▶ _TASK DETAILS_
Could you write out the opening lines of the data, word for word, stopping after the line that contains "-.8, rn.uniform(.1,.7))), wave=.06)"?

▶ _SUPPLIED INFORMATION_
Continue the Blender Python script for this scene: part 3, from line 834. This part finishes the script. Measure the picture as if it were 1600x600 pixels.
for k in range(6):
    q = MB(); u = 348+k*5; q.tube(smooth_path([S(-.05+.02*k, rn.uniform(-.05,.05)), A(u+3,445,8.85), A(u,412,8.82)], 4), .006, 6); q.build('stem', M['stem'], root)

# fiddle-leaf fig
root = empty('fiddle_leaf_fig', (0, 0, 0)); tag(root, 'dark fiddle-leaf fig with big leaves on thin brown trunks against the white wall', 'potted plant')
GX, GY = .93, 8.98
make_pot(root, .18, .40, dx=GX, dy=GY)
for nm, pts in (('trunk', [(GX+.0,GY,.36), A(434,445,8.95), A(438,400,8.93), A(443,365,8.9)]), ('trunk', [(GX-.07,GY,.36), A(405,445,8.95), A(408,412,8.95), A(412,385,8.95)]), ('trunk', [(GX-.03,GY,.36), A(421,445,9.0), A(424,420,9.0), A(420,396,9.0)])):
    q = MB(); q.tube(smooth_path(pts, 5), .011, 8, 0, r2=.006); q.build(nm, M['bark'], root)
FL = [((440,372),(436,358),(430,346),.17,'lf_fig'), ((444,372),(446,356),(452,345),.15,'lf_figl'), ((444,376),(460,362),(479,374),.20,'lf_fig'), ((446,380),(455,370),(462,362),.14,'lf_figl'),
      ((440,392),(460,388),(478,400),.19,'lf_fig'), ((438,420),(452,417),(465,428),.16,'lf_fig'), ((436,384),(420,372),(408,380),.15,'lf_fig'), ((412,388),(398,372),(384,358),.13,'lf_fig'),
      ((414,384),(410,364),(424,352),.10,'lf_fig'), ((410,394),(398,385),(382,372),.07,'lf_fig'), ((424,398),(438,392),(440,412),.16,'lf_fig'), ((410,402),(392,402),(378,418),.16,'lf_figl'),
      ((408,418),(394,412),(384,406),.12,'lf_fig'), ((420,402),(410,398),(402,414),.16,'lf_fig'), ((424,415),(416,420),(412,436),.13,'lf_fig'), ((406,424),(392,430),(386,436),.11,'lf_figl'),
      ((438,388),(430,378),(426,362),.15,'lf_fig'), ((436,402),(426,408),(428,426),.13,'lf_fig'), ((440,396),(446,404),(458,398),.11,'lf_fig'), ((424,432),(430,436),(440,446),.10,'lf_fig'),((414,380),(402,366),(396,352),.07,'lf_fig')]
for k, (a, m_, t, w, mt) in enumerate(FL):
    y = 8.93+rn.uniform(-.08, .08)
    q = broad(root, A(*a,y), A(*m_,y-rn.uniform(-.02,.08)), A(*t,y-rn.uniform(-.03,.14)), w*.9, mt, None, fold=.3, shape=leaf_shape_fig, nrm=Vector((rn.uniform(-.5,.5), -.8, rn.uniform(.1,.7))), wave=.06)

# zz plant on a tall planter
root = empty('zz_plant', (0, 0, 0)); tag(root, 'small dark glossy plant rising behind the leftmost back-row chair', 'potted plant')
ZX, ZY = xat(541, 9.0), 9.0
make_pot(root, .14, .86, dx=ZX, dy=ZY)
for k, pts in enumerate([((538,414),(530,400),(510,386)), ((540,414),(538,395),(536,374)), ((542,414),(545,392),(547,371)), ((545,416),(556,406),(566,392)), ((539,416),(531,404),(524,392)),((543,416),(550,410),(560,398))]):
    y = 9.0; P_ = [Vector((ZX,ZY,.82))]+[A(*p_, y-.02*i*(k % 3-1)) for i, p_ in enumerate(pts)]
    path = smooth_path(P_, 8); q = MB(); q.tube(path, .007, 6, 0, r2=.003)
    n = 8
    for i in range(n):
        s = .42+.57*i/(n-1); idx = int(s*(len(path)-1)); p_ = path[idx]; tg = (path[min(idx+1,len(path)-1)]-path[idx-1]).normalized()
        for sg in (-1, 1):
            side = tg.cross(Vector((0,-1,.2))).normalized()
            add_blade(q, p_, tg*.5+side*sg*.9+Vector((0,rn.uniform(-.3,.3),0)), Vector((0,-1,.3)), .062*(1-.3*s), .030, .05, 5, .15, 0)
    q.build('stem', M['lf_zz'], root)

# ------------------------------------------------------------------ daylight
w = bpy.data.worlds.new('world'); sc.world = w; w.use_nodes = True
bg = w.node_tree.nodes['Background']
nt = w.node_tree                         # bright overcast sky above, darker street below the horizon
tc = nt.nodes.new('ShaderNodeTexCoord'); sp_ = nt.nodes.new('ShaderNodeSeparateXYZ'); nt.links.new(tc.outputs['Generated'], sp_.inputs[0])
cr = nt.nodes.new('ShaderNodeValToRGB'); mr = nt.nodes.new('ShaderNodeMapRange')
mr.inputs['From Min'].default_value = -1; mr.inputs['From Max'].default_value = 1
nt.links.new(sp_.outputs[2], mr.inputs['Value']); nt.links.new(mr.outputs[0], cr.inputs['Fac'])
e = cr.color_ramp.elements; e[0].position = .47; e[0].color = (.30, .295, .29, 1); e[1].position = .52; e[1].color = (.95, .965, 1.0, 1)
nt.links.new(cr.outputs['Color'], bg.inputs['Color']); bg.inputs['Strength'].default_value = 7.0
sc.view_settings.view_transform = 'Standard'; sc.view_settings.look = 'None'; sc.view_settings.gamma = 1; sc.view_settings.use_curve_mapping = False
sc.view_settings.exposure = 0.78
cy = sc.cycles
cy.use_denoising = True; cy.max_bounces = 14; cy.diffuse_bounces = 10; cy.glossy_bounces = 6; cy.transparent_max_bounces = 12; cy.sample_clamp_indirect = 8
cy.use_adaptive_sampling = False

▶ _WRITTEN SOLUTION_
Continue the Blender Python script for this scene: part 3, from line 834. This part finishes the script. Measure the picture as if it were 1600x600 pixels.
for k in range(6):
    q = MB(); u = 348+k*5; q.tube(smooth_path([S(-.05+.02*k, rn.uniform(-.05,.05)), A(u+3,445,8.85), A(u,412,8.82)], 4), .006, 6); q.build('stem', M['stem'], root)

# fiddle-leaf fig
root = empty('fiddle_leaf_fig', (0, 0, 0)); tag(root, 'dark fiddle-leaf fig with big leaves on thin brown trunks against the white wall', 'potted plant')
GX, GY = .93, 8.98
make_pot(root, .18, .40, dx=GX, dy=GY)
for nm, pts in (('trunk', [(GX+.0,GY,.36), A(434,445,8.95), A(438,400,8.93), A(443,365,8.9)]), ('trunk', [(GX-.07,GY,.36), A(405,445,8.95), A(408,412,8.95), A(412,385,8.95)]), ('trunk', [(GX-.03,GY,.36), A(421,445,9.0), A(424,420,9.0), A(420,396,9.0)])):
    q = MB(); q.tube(smooth_path(pts, 5), .011, 8, 0, r2=.006); q.build(nm, M['bark'], root)
FL = [((440,372),(436,358),(430,346),.17,'lf_fig'), ((444,372),(446,356),(452,345),.15,'lf_figl'), ((444,376),(460,362),(479,374),.20,'lf_fig'), ((446,380),(455,370),(462,362),.14,'lf_figl'),
      ((440,392),(460,388),(478,400),.19,'lf_fig'), ((438,420),(452,417),(465,428),.16,'lf_fig'), ((436,384),(420,372),(408,380),.15,'lf_fig'), ((412,388),(398,372),(384,358),.13,'lf_fig'),
      ((414,384),(410,364),(424,352),.10,'lf_fig'), ((410,394),(398,385),(382,372),.07,'lf_fig'), ((424,398),(438,392),(440,412),.16,'lf_fig'), ((410,402),(392,402),(378,418),.16,'lf_figl'),
      ((408,418),(394,412),(384,406),.12,'lf_fig'), ((420,402),(410,398),(402,414),.16,'lf_fig'), ((424,415),(416,420),(412,436),.13,'lf_fig'), ((406,424),(392,430),(386,436),.11,'lf_figl'),
      ((438,388),(430,378),(426,362),.15,'lf_fig'), ((436,402),(426,408),(428,426),.13,'lf_fig'), ((440,396),(446,404),(458,398),.11,'lf_fig'), ((424,432),(430,436),(440,446),.10,'lf_fig'),((414,380),(402,366),(396,352),.07,'lf_fig')]
for k, (a, m_, t, w, mt) in enumerate(FL):
    y = 8.93+rn.uniform(-.08, .08)
    q = broad(root, A(*a,y), A(*m_,y-rn.uniform(-.02,.08)), A(*t,y-rn.uniform(-.03,.14)), w*.9, mt, None, fold=.3, shape=leaf_shape_fig, nrm=Vector((rn.uniform(-.5,.5), -.8, rn.uniform(.1,.7))), wave=.06)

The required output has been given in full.